The basis of terra preta is chared carbon, not organic carbon. That form of carbon is durable. A thousand years later it's still there. But it is chemically active in myriad beneficial ways that hugely improves the fertility of soil and so its load of organic carbon. The size of the working set is increased and the char is durably sequestered. If you want to make good use of crop stubble or the slash from forest understory management that Brand spoke of way back at the beginning of this post, then turn it into biochar with low temperature pyrolysis and amend your grasslands with it.
It appears that the pre-industrial level of atmospheric carbon dioxide was 280ppm, and that globally we are now at 455ppm, and heading towards 550ppm. To get from 550ppm back to 280ppm, 270ppm must be removed.
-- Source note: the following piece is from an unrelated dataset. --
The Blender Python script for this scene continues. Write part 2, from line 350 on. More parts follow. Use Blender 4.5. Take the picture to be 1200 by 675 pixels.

Globally, a 4.2% increase in SOM would potentially reverse the expected situation.
Well, I think current levels are still less than 390ppm, but the idea has legs. The soil can easily absorb all the carbon we need to send co2 levels plummeting. We could even drop them below historic levels if we get carried away. It isn't a quick fix, and it isn't a once off fix, it's a process that would have to be continued until we no longer needed to live off the land and gave up agriculture. It has the virtue of solving several problems at once though. We need to increase production of food and fiber, and we need to reduce GHGs. We need to make more effective use of inputs such as water and fertility. And we need to do it all on less rather than more land. Soil carbon management for both cultivated and grazed lands will do this.

Update:

Another angle.

Applying organic fertilizers, such as those resulting from composting, to agricultural land could increase the amount of carbon stored in these soils and contribute significantly to the reduction of greenhouse gas emissions, according to new research published in a special issue of Waste Management & Research (Special issue published today by SAGE). . .

“An increase of just 0.15% in organic carbon in arable soils in a country like Italy would effectively imply the sequestration of the same amount of carbon within soil that is currently released into the atmosphere in a period of one year through the use of fossil fuels,” . . .

Composting can contribute in a positive way to the twin objectives of restoring soil quality and sequestering carbon in soils. Applications of organic matter (in the form of organic fertilizers) can lead either to a build-up of soil organic carbon over time, or a reduction in the rate at which organic matter is depleted from soils. In either case, the overall quantity of organic matter in soils will be higher than using no organic fertilizer. . .

Their results suggest that soils where manure was added have soil organic carbon levels 1.34% higher than un-amended soils, and 1.13% higher than soils amended with chemical fertilizers, over a 50-year period. “This is clearly significant given the evaluations reported above regarding carbon being lost from soils, and the increasing amount of carbon dioxide in the atmosphere,” they say.

It's better to return organic matter to the fields it came from than to use it in some other way, so long as it isn't contaminated with heavy metals and such. It's interesting to note that in the example from Italy used above that carbon emissions could be negated every year for 50 years while increasing SOM less than 2%. The soil's carbon capacity is immense.

These folks are thinking of waste management. The idea that their crap isn't a problem to get rid of so much as a solution to emissions problems must be exciting for them, especially if they can get paid for doing it - credits and subsidies and such.